Christmas 2019

Dec 22, 2019

Coming up to Christmas 2019 it would be encouraging to know that family gatherings across the world will be embracing the idea of ‘family assemblies’, where the relationship between the behaviour of family members and climate and ecological breakdown will be discussed. The idea would be to focus on ‘climate justice’; how to avoid the burden falling on those countries and generations least responsible for causing the problem. This will involve building a sense of collective responsibility for making changes consistent with a transition to zero emissions; starting with significant reductions without delay.

There has been extensive research into the failure to take effective action to reduce greenhouse gas emissions over the last 40 years during which the science of global heating was being confirmed (see https://climateoutreach.org). One theory has been the extent of a ‘conspiracy of silence’. People have had a hard time admitting that they are not adequately informed about the consequences of their actions, or have had a sneaky suspicion that their impacts are exceeding their ability to make amends, and have tried to avoid charges of ‘hypocrisy’. This is in the context of systems (of which we are all part) making it difficult socially and/or economically to make the low/zero carbon choices, together with the constant promise of technological fixes.

For those of us who believe that the reasons for not taking action are losing or have lost validity, and that behaviours will now have to change significantly, working together in groups (eg families) could and should provide a sense of purpose, responsibility, support, solidarity etc. Importantly, this is the time of year when we are used to ‘doing things for others’ that could be a perfectly good reason for taking action even for the most sceptical amongst us. If changes can be made to be rewarding, enjoyable and funny so much the better.

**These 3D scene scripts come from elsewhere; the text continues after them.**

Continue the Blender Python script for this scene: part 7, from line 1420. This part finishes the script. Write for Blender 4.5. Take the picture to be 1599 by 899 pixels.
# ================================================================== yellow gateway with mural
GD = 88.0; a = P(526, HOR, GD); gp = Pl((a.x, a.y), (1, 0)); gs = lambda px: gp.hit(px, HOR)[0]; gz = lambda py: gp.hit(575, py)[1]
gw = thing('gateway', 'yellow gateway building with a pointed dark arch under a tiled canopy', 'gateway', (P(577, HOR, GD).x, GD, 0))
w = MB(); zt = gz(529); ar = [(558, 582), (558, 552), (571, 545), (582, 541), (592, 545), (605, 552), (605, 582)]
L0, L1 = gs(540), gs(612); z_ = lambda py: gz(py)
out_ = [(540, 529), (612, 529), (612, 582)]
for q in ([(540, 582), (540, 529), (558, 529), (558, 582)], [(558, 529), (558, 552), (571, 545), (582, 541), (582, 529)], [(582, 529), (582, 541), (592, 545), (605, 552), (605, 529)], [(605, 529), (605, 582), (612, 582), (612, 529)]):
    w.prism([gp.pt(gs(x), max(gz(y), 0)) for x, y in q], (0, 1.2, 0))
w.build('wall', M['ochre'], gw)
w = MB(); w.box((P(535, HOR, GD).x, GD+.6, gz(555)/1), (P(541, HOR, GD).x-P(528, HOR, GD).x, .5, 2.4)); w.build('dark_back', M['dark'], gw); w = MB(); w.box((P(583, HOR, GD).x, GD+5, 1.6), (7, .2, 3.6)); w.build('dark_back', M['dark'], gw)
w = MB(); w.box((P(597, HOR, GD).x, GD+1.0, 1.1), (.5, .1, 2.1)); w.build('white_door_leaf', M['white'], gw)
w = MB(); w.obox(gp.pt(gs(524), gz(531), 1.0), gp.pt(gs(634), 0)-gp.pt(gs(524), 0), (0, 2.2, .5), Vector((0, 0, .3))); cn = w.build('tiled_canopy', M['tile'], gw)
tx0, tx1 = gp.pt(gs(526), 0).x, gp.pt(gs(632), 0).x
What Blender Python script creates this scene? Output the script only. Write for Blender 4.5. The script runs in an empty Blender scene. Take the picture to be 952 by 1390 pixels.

It is very likely that some family members would have traveled to gatherings and parties (ie ‘love miles’) in ways that are dependent on fossil fuels. This will be a ‘touchy subject’ for those who feel that carbon reductions might be an obstacle to future get-togethers. The family assembly would be a good place to explain that cutting down on ‘love miles’ must not be taken to show that we care less, but that we actually care more. None of us should want to be seen to be harming the future prospects of our kith and kin.